In the case of SA 316L, the indent depth was lower than the critical value, so the fatigue strength with an indent depth less than 40 μm was not affected by the existing indent. However, in the case of 20% CW 316L, the results showed that the fatigue strength was not weakened, even if the indent depth was 80 µm, which was much larger than the critical value obtained from the empirical formula, i.e., Equation (3). As presented in Figure 2, an evident deformation was observed at the indent corner in the plane perpendicular to the stress axis. Hence, it could be deduced that the strength of the local area around the indent corner must be significantly enhanced. It was reported that the fatigue strength of 316L was increased with the cold-rolling level (i.e., the deformation level) due to the work-hardening [2]. Therefore, the fatigue strength of the local material around the indent might be enhanced due to the plastic deformation generated during the indent formation. In addition, fatigue strength can be enhanced by compressive residual stress [31], therefore, the fatigue strength around the indent could also be enhanced by indentation formation induced residual stress. Furthermore, the probable local deformation-induced martensite formation might also contribute to the enhanced fatigue strength at the area around the indent.
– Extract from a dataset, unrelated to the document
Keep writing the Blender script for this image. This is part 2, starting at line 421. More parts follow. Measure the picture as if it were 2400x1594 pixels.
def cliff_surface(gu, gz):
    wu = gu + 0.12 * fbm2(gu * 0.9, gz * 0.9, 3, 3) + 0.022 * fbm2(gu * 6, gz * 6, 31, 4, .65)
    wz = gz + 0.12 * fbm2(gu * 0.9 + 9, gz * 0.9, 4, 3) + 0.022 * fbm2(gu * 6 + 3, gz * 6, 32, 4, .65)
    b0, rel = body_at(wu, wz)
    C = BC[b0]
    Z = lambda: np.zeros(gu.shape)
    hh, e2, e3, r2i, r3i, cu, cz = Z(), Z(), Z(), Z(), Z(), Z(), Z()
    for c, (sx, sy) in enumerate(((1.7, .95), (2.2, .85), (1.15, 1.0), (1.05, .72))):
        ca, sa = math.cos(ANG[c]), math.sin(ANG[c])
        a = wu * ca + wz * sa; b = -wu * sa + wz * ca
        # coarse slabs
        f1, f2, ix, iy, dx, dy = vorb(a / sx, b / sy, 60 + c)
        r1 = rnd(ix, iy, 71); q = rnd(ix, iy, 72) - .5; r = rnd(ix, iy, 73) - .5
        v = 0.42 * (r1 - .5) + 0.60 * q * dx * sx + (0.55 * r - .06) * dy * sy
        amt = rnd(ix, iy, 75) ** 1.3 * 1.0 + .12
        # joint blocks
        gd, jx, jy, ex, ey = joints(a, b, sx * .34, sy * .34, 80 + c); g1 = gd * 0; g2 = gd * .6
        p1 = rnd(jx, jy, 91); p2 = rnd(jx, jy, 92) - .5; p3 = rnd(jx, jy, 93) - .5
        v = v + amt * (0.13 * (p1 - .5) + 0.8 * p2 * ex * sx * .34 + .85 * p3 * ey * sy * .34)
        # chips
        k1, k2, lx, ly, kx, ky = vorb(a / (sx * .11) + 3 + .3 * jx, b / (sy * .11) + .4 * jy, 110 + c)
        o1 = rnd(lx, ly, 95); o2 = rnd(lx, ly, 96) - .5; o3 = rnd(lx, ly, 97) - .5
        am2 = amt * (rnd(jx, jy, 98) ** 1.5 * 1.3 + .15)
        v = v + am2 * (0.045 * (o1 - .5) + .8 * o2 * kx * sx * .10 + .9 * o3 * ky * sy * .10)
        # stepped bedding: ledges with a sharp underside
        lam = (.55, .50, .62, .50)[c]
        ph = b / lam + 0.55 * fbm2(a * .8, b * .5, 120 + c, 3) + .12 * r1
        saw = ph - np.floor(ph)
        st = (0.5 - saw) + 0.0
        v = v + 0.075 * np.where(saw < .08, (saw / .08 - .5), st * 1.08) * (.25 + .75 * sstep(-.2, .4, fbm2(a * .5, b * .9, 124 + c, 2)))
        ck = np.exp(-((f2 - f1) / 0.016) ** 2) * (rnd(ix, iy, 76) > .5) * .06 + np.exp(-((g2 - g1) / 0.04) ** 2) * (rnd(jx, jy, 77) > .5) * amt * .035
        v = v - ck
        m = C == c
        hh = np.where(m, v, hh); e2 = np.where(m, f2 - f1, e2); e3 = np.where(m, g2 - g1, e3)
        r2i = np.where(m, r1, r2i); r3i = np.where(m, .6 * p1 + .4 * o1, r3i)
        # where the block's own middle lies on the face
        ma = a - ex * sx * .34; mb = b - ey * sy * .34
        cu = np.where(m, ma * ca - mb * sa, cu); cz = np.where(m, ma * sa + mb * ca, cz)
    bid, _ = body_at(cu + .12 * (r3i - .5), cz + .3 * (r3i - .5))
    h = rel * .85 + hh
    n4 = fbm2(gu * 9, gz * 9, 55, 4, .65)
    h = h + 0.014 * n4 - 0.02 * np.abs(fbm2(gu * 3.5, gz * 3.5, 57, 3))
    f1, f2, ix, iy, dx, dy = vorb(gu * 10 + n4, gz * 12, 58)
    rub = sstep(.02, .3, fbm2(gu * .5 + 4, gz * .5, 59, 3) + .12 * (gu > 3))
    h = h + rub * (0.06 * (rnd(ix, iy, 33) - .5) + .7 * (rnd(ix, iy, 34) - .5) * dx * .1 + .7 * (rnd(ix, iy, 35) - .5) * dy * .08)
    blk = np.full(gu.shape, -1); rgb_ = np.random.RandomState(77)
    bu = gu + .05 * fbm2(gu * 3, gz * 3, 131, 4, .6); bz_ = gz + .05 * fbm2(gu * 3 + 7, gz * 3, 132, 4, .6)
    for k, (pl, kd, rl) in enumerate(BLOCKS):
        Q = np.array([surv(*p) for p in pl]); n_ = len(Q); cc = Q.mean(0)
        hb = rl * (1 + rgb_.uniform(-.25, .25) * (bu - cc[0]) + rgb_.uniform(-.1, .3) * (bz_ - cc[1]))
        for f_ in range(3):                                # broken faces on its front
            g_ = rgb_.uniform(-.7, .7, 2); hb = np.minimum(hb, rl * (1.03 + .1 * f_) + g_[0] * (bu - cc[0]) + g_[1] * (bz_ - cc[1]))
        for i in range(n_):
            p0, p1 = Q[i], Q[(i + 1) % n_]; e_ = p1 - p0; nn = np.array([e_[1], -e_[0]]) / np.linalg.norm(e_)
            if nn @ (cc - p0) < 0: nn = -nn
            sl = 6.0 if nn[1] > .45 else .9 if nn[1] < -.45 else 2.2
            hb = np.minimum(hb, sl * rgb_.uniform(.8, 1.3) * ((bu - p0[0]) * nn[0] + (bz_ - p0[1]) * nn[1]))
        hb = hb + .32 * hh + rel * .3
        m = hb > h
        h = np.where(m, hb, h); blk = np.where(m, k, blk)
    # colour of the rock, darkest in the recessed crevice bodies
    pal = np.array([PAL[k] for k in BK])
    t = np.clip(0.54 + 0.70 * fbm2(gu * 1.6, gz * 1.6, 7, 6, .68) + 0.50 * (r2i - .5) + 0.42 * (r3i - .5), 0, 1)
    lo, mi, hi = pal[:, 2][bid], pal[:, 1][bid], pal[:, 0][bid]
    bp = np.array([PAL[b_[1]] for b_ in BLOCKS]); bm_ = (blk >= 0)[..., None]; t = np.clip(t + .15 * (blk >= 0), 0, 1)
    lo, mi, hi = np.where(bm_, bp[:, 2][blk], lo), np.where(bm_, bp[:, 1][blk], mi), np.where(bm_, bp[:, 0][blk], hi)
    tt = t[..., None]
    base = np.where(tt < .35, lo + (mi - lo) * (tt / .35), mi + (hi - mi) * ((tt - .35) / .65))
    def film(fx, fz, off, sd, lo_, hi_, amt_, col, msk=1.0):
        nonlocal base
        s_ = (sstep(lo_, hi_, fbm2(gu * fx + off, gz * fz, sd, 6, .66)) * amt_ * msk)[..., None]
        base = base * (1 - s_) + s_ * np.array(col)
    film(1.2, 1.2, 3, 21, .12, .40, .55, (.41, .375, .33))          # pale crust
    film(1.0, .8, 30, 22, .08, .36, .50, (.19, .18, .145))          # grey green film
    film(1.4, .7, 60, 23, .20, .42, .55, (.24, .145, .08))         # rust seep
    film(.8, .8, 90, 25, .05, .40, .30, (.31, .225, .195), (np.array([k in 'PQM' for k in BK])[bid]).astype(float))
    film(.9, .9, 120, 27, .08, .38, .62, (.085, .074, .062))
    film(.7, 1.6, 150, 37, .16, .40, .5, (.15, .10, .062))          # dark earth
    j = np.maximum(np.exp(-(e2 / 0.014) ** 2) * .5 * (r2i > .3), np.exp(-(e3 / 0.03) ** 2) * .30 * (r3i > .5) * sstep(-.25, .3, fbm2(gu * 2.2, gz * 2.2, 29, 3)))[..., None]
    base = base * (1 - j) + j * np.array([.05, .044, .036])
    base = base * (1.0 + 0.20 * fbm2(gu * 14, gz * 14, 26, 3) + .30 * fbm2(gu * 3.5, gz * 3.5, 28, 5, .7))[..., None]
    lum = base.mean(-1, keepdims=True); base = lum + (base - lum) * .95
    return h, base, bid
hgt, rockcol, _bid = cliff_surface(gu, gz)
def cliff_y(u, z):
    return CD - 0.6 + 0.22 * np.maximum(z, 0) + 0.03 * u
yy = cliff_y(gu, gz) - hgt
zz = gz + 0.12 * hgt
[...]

As mentioned in the introduction section, the deformation-induced martensite transition was not observed during the tensile test but was observed during the VHCF test. Therefore, the deformation-induced martensite transition during indentation formation has to be investigated more thoroughly. In conclusion, the crack initiation around the indent might be suppressed due to the plastic deformation, residual stress, and probable martensite transition, although the stress concentration was generated at the indent corner. In such a case, the fatigue crack initiation resulted from the competition between the strengthening level and the stress concentration level caused by the indent. For SA316L, the deformation around the indent may not be so evident. On the contrary, for 20% CW 316L, because it was already deformed at a certain level during the cold-rolling process, the deformation should have been remarkable after the indent formation, indicating that a very high fatigue strength around the indent was remarkably enhanced.

5. Conclusions

In this research, the VHCF properties of the 316L with a Vickers indent have been investigated using the ultrasonic fatigue testing system. The following conclusions have been drawn:

(1)

The fatigue crack initiated from the specimen surface and the initiation site were independent of the existing indent, regardless of the indent depth.

(2)

In the case of SA 316L, the fatigue crack initiation was not affected by an indent with a depth of 40 μm, i.e., the VHCF strength was not affected when the indent depth was less than 40 μm. The critical value of the indent depth was consistent with the results obtained from the empirical formula.

(3)

In the case of 20% CW 316L, the fatigue crack initiation was not affected by an indent with a depth of 80 μm, i.e., the VHCF strength was not affected when the indent depth was less than 80 μm. The critical value of the indent depth was much larger than that obtained from the empirical formula, which might have been caused by the enhanced fatigue strength induced by the plastic deformation, residual stress, and probable deformation-induced martensite transition around the indent.